First thing you need to realize is that your daughter is an individual. She is not like anyone else. She is who she is. Embrace this. You are not doing anything wrong. It takes time to figure out what works for each child.
She sounds very intelligent, very sure of herself and very willing to please. But she also sounds like she needs to feel like she is being heard. And that she is being included.
Yes, she listens and follows the directions of teachers and coaches, she does not live with them.. They do not have to love her. She feels relaxed with you, you are her mother and she knows you will love her no matter what. She can let her guard down with you. But you know what makes her tick.
Compliments, encouragement, including her in activities will give her the feeling of some control. .
Using her suggestions, this is your advantage with her. Complimenting her good behaviors, will bring on more good behaviors. Thanking her, asking her to help with “pleases”.. this will teach her to do the same with you. Thanking her for her patience. Noticing how well she handled a situation.. This will click with her,
She rebels when she does not feel like she is being heard or understood.
She is six? Her mind is not like an adult. She needs to be taught how to have patience. She needs to be taught to “use her words without whining”. She needs some empathy. This is not something any of us are born with, it is something we learn through observation of others around us and by practicing with guidance. I know adults that still have never learned this,
You want her to do what you tell her to do? She wants the same from you. She is mimicking what she lives with. And so you and your family need to use the words you expect her to use.
Remember there is no win or lose in a family. Instead it is, how can we work together? What are our responsibilities? What are the expectations?
Say her name before a direction or request. “Susan, please place that book on the shelf.” She places it on the table? “Susan, where did I ask you to place the book? Thank you for placing it on the shelf. “
Next time the direction may need to be. “Susan, place the book on the shelf. Tell me what I just said.” She repeats it and then places it on the shelf “Thank you for putting the book on the shelf.” You will only have to use this type of instruction a few times.
Then you can go back to “Susan, please place the milk on the top shelf in the fridge, Thank you for your help.” “I like when you are my helper.”
Today the frustrating part for you was that you were excited about this trip to the Zoo. You envisioned hopping into the car and all is well. You were dressed and ready to go..
But your daughter did not know your expectations. When told of this trip, she had her vision of wearing a different outfit (for whatever reason) and her flip flops.
So when she said “I want to change my clothes”, your fast answer was no. Just wear what you are wearing.
She began to get upset.. and you took this as some disobedience.
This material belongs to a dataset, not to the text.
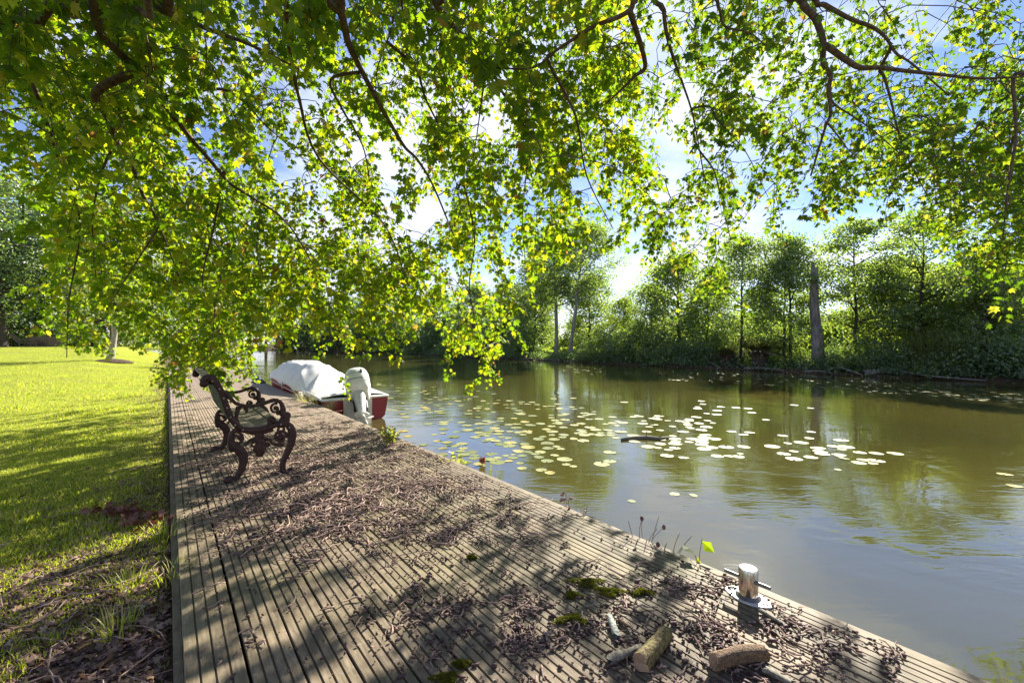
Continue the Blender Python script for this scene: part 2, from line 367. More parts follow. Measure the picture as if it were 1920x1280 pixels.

But how about.. you using YOUR words.. “I like what you are wearing, why do you want to change your clothes? “ Her answer.. I wanted to wear my jean shorts and my red top.”. “Ok, but you look so cute, and I was hoping we could leave right now. I am excited about a day at the zoo!.”
Then she might be willing to go as is, or you could say, “fine, but do not put these clothes in the dirty clothes, so you can wear them again tomorrow. And hurry up, It is going to get hot soon.”
“I want to wear my flip flops!” “Flip flops are not a good idea when we will have to walk all day. How about you change into your tennis shoes but bring the flip flops for when we are finished with the zoo and on our way home? “
Or..” How about you bring your backpack with your tennis shoes and a bottle of water. That way if the flip flops start hurting or break, you can change into the tennis shoes.”
Then a heads up about expected behaviors. “Remember no whining or crying while at the zoo, or we will leave. Tell me what I just said. “ (And then really do it)
“Remember, we are bringing our own water bottles and gold fish, . We are not buying treats or things at the shops. We can look with our eyes but we are not buying anything,” Or “This is a Zoo day, not a shopping day.” Or you can remind her, “I am not shopping or spending money at the zoo. If you want to buy treats, bring your own money.” And lets both remember.. No Whining allowed!” Then have her repeat to you the expectations.
Hee, hee.
The asking about phone calls, is a manners lesson. “It is really not polite to ask about my phone calls. If it is something I need you to know I will let you know.” Instruct her about this in a kind voice, so that she is not embarrassed.
Also, we take our phone calls in another room as a family in case it is personal. Or if they are watching TV or visiting with friends or each other.. To this day, we try not to take phone calls in front of each other, My husband still cannot always seem to remember this.